◆ PROBLEM DESCRIPTION: Copy each line of the material below that includes the string "math".

◆ GIVEN DATA:
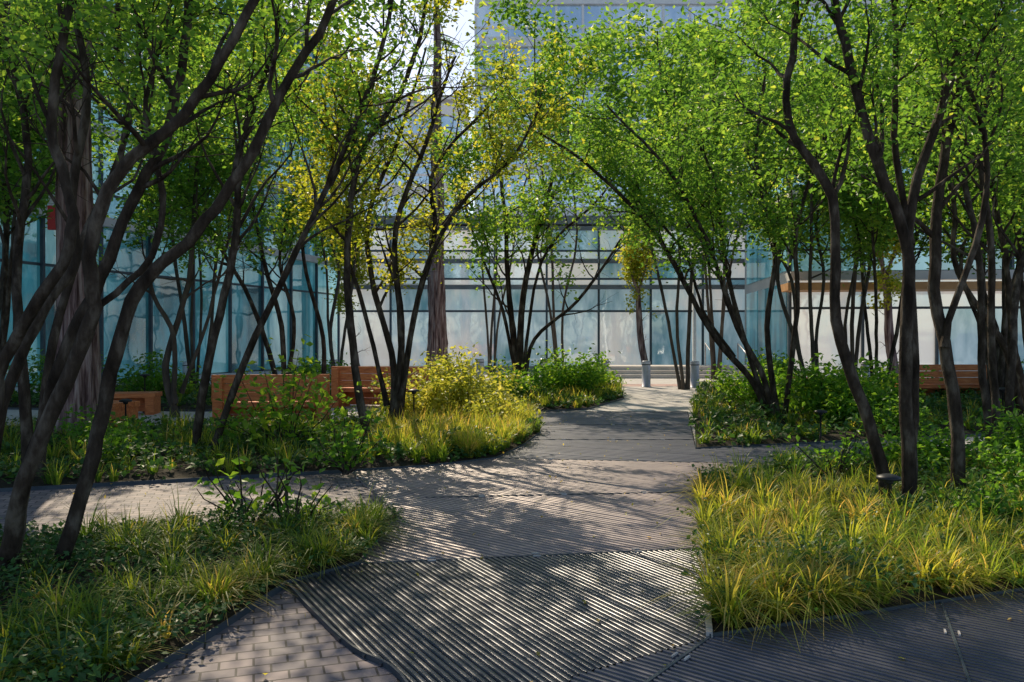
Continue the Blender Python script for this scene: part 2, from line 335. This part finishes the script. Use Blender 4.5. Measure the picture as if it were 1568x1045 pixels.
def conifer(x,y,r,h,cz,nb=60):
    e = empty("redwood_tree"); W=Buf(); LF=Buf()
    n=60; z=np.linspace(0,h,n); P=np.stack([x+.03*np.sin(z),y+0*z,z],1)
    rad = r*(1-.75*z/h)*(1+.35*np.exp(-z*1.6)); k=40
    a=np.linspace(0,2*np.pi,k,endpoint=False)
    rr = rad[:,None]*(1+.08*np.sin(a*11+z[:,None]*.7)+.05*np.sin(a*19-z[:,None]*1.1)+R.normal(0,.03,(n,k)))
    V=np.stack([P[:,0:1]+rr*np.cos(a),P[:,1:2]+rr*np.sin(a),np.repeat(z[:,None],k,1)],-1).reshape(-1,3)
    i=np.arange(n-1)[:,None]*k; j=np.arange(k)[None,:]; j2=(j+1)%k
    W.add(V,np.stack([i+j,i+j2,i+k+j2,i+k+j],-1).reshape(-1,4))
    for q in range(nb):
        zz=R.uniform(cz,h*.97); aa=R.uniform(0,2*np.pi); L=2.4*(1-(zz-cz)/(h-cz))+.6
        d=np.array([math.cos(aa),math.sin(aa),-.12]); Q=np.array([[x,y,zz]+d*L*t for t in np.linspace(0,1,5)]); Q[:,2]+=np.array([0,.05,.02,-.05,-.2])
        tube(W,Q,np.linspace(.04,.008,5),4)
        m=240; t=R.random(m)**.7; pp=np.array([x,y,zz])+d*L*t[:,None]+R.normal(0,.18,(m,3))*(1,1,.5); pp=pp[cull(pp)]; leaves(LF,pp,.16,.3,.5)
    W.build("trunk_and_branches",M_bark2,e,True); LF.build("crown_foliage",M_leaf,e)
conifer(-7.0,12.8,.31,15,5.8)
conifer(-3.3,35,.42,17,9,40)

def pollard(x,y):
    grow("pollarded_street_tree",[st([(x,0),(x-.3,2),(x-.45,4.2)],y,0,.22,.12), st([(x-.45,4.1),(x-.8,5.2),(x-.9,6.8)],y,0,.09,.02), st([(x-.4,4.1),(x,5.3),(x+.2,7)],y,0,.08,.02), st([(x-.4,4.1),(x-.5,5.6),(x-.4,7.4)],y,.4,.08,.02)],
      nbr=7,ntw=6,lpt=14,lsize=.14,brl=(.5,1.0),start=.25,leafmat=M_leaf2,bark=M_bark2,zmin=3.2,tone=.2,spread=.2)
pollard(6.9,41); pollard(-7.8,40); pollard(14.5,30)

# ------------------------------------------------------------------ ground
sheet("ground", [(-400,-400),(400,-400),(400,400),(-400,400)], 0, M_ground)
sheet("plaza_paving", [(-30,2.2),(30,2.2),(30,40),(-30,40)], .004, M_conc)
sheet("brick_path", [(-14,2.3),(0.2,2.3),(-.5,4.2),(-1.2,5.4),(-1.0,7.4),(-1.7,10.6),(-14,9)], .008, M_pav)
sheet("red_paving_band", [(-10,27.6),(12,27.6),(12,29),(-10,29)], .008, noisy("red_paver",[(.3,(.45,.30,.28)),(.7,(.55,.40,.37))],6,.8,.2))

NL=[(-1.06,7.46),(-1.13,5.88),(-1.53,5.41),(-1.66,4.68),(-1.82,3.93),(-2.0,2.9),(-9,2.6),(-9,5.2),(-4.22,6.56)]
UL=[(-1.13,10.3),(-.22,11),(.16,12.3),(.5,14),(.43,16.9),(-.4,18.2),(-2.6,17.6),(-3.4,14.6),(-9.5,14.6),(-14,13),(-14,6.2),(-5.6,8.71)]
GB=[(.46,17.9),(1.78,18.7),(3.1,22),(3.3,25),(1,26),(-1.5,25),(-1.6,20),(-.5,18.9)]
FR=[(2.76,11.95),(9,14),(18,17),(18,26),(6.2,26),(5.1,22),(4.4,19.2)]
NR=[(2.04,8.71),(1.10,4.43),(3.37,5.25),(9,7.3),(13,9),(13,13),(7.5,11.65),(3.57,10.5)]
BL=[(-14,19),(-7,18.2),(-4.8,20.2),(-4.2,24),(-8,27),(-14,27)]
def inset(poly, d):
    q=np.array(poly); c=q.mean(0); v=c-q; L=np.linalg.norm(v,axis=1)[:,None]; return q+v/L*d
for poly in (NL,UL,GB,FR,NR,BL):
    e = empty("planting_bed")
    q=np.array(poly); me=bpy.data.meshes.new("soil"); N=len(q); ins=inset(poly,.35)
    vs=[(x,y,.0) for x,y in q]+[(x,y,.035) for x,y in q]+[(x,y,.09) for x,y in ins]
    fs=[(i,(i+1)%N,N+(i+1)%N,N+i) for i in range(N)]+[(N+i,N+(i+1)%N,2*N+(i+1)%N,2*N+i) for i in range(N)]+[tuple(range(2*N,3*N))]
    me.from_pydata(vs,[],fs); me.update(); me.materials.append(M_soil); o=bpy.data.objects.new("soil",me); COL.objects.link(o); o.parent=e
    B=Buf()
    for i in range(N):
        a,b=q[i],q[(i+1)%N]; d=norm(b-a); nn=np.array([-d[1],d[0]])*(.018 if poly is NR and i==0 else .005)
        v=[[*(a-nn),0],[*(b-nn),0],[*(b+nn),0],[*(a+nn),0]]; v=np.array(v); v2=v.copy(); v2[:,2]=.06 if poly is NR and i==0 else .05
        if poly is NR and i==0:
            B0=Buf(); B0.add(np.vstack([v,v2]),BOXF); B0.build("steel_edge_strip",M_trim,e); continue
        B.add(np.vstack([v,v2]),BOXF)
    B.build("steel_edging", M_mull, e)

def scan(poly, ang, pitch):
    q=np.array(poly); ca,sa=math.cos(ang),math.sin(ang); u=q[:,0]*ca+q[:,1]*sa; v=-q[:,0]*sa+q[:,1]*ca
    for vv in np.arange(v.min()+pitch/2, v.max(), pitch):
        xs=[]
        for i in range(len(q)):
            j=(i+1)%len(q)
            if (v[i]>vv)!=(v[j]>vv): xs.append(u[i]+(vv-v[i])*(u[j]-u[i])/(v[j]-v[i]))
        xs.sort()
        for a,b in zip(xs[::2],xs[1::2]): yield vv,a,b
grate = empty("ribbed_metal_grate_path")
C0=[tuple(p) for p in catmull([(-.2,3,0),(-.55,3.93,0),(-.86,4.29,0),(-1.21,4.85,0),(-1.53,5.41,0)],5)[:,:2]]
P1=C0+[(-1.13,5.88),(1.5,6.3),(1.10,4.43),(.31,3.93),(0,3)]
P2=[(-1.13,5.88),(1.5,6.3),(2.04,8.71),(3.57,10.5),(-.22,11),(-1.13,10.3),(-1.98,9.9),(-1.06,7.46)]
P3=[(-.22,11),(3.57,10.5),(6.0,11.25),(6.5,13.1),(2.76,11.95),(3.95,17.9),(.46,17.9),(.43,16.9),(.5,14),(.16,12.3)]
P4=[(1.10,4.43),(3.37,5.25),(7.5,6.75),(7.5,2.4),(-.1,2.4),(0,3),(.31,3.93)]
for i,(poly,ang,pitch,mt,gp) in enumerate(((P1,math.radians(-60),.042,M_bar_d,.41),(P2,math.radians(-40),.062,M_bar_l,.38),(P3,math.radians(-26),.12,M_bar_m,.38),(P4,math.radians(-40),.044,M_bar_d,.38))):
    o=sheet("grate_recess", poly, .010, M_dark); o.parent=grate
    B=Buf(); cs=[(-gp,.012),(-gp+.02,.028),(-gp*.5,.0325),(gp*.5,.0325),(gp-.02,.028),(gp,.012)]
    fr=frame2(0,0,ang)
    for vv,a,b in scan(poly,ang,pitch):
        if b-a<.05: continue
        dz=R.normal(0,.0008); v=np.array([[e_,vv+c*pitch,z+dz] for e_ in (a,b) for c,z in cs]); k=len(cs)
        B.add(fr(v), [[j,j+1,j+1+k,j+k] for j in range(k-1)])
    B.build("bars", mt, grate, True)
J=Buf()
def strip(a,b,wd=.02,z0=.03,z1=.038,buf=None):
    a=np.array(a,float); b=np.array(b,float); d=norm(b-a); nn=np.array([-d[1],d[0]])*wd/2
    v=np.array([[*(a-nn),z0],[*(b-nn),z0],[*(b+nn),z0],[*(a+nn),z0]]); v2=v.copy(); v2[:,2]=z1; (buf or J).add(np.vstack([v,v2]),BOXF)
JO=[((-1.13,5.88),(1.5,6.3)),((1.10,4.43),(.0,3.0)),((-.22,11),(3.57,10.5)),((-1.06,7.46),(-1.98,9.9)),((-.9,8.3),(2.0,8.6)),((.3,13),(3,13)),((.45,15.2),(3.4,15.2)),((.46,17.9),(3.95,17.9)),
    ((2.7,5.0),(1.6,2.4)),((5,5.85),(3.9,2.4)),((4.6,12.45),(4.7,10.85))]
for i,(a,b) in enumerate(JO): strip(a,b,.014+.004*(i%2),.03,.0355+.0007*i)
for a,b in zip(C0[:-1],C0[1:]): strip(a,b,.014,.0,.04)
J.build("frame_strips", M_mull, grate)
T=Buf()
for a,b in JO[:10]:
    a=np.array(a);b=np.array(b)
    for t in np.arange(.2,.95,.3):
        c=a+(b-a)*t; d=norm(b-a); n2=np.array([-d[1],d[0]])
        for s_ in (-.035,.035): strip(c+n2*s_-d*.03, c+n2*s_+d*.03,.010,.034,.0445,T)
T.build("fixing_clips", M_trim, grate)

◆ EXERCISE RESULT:
        d=np.array([math.cos(aa),math.sin(aa),-.12]); Q=np.array([[x,y,zz]+d*L*t for t in np.linspace(0,1,5)]); Q[:,2]+=np.array([0,.05,.02,-.05,-.2])
    q=np.array(poly); ca,sa=math.cos(ang),math.sin(ang); u=q[:,0]*ca+q[:,1]*sa; v=-q[:,0]*sa+q[:,1]*ca
for i,(poly,ang,pitch,mt,gp) in enumerate(((P1,math.radians(-60),.042,M_bar_d,.41),(P2,math.radians(-40),.062,M_bar_l,.38),(P3,math.radians(-26),.12,M_bar_m,.38),(P4,math.radians(-40),.044,M_bar_d,.38))):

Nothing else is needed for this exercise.